Among its noble aims, at least on paper, are to promote transparency in governance, increase accountability and enhance public confidence in the government which is at a rather low ebb now.
When the CIABOC was introduced in the backdrop of systemic corruption over a decade ago, and public agitation like now called for an independent body to probe corrupt goings-on in high places, there was a great sense of joy that a speed-bump was installed to stop runaway graft by politicians and officials.
Within no time, however, the Commission turned into a joke, the main prosecutor himself subjected to accusations and purportedly independent commissioners beholden to the politicians who appointed them. The law itself was flawed and well-known crooks from Cabinet Ministers to Treasury Secretaries got off the hook on legal lacunae, then coming out to say they had been ‘cleared’ of all charges.
So, when the proposed law also mentions an independent commission, one has to take it with more than a pinch of salt, for all depends on the appointees and their independence. Last Sunday’s conduct of the chairman of the independent Police Commission which the media widely reported was a classic example of what the current independent commissions have become.
A common grumble of citizens was that their complaints to the CIABOC were thrown out without informing them of the specific reasons or status of the investigations. The secrecy clause in the CIABOC Act is invoked when complainants want to know why their allegations have been dismissed.
Where is the guarantee that a shiny new law with dazzling promises of ‘giving effect’ to the UN Convention against Corruption will change this miserable history? On the face of it, one undeniably positive step is the contemplated repeal of 1970’s Declaration of Assets and Liabilities law. That law’s criminalisation of public disclosure of the assets of inter alia, politicians and public servants went a long way towards aiding the culture of impunity.
The proposed Anti-Corruption Bill provides that, a redacted version of assets declarations will be publicly accessible through the website of the central authority established under it. The head of the authority will be the designated officer under the Right to Information (RTI) Act. It is fitting that the most senior person will be responsible for establishing that the institution acts in line with the requirements of the RTI Act when responding to requests.
Clearly, the Government is responding to the public mood. That too when two decisions of the Right to Information Commission ordering the release of information relating to the assets and liabilities are pending determination in the Court of Appeal. Varying punishments are prescribed if relevant persons fail to declare their assets and liabilities, ranging from fines to jail terms of one year. To that extent, this law reform effort is commendable.
The new anti-corruption body is given suo motu (acting on its own motion) authority to investigate allegations of offences of bribery and corruption along with a wide array of investigation powers including surveillance powers as well as search and arrest powers. Hefty penalties follow if convictions ensue.
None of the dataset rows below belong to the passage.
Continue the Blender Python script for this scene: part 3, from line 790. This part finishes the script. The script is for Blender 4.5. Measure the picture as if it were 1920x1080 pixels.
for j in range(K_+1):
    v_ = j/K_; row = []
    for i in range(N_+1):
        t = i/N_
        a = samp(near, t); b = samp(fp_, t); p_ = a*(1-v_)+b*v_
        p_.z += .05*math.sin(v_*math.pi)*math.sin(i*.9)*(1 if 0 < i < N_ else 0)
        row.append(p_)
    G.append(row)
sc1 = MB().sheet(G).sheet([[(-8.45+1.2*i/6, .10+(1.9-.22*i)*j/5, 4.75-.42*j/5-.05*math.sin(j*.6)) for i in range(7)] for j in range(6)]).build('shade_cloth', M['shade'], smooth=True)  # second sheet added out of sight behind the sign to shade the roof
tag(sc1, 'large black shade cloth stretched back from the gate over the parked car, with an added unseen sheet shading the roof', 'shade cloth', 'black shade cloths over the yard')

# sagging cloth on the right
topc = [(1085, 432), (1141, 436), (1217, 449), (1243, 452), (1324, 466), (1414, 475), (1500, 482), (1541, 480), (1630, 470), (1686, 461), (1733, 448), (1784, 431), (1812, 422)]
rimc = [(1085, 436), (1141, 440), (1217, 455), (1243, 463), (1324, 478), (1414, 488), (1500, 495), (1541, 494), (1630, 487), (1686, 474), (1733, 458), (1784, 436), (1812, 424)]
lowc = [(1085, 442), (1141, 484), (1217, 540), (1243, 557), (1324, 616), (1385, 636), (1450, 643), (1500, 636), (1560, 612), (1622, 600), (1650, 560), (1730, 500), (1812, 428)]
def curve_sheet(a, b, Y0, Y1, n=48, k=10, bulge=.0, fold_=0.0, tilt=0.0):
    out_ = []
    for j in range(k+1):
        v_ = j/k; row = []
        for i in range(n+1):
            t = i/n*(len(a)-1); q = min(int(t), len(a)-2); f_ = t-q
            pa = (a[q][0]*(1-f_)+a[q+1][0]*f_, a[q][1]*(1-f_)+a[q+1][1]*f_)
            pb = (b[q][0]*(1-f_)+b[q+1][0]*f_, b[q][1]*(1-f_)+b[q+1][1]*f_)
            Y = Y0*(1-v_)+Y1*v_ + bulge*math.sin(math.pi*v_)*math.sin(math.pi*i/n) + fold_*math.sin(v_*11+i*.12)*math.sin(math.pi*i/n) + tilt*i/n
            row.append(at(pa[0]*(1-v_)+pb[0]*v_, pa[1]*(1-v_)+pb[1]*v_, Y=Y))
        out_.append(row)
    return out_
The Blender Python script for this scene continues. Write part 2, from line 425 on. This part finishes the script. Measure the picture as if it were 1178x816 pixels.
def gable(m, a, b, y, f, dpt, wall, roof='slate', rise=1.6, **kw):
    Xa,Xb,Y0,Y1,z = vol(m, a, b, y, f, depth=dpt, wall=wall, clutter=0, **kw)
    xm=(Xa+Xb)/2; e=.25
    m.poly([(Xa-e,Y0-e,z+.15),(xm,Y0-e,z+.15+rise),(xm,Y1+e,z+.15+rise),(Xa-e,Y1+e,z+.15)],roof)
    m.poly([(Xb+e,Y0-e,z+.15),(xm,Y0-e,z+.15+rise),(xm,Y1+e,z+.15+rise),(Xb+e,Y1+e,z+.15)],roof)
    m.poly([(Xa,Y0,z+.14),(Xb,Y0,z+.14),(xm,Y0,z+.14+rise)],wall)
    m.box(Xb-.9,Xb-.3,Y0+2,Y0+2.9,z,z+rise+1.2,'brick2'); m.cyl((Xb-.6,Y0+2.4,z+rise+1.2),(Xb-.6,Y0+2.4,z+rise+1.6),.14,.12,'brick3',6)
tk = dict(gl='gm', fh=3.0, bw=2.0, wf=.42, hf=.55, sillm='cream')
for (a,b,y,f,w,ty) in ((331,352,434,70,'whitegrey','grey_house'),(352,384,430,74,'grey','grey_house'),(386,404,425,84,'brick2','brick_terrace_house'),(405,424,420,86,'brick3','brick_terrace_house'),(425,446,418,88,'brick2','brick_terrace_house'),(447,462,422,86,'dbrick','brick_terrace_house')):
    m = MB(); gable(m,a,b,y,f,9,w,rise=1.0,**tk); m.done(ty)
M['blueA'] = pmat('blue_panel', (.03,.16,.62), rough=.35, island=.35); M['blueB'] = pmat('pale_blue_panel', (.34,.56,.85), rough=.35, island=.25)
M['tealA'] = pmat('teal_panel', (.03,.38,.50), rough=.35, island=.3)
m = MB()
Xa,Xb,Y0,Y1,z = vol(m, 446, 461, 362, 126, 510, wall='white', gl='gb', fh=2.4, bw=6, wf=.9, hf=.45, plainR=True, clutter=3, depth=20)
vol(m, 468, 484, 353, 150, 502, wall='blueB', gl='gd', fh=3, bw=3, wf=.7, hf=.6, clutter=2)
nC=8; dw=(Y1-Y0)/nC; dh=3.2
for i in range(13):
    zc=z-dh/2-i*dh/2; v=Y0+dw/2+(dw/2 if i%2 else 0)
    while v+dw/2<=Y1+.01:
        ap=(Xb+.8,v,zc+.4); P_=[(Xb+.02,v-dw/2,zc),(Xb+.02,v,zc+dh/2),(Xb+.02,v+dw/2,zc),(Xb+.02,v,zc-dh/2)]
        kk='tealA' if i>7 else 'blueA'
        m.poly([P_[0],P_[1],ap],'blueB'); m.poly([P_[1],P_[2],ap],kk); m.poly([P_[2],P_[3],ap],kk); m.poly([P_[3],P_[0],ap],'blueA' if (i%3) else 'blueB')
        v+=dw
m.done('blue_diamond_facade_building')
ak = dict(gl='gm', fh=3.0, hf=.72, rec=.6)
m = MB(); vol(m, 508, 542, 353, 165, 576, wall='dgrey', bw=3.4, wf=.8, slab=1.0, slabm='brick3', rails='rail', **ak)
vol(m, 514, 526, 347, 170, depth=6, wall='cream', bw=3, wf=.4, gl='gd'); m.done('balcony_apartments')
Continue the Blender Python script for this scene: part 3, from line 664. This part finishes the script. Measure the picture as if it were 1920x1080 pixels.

But conferral of suo motu power does not automatically lead to efficient working of the anti-corruption system. Even when the current CIABOC had suo motu powers to investigate complaints under the 19th Amendment to the Constitution, that power was rarely effectively used. The proposed Bill also proposes that, if an offence is disclosed through the reports of Commissions of Inquiry, action may be taken in terms of the new law. Similar prosecutorial powers were vested in the Attorney General through amendments to the Commissions of Inquiry Act. One does not find any remarkable instances of that discretion being used to nab the corrupt.
The lesson that all this teaches is that laws do not perform miracles if institutions and their officers are liable to political pressure.
To its credit, there is protection for whistleblowers in the Bill. This has been a long-felt need in Sri Lanka. Yet, some clauses stand at odds with its objective of tackling bribery and corruption. One is Clause 93 which relates to the definition of the offence of bribery and corruption which states, however, that it shall not be an offence for ‘any trade union or other organisation’ to offer to a Member of Parliament (MP) or for such MP to accept any allowance or other payment solely for the purposes of his (or her) ‘maintenance’.
From where did this exemption spring, one must question, for it leaves a side-door open for MPs to escape accusations of ill-gotten gains. The law will become a joke if such exemptions and loopholes are provided to MPs who are on the frontline of corrupt activity. These are not good precedents to set.
The Bill’s clauses regarding tackling high international money laundering crimes must be strengthened. Recovering monies from foreign offshore banks will require international litigation efforts. Like the Government has hired foreign firms for its debt-restructuring efforts, any prospective initiatives for assets freezes, tracing and so on, it must look to engaging foreign experts. Today’s big-time bribery and exchange of money take place in Singapore and Dubai, not in Colombo.
For this, the proposed commission — and the Government — needs to venture into a high degree of training and large budgets are required if they are serious about anti-corruption mechanisms. That would signal the sort of mature State response required rather than paying mere lip service to bribery and corruption that presently nets only the ‘sprats’ like a school principal or police constable, but not the ‘sharks’ who milked this country dry then, and continue to do so even now.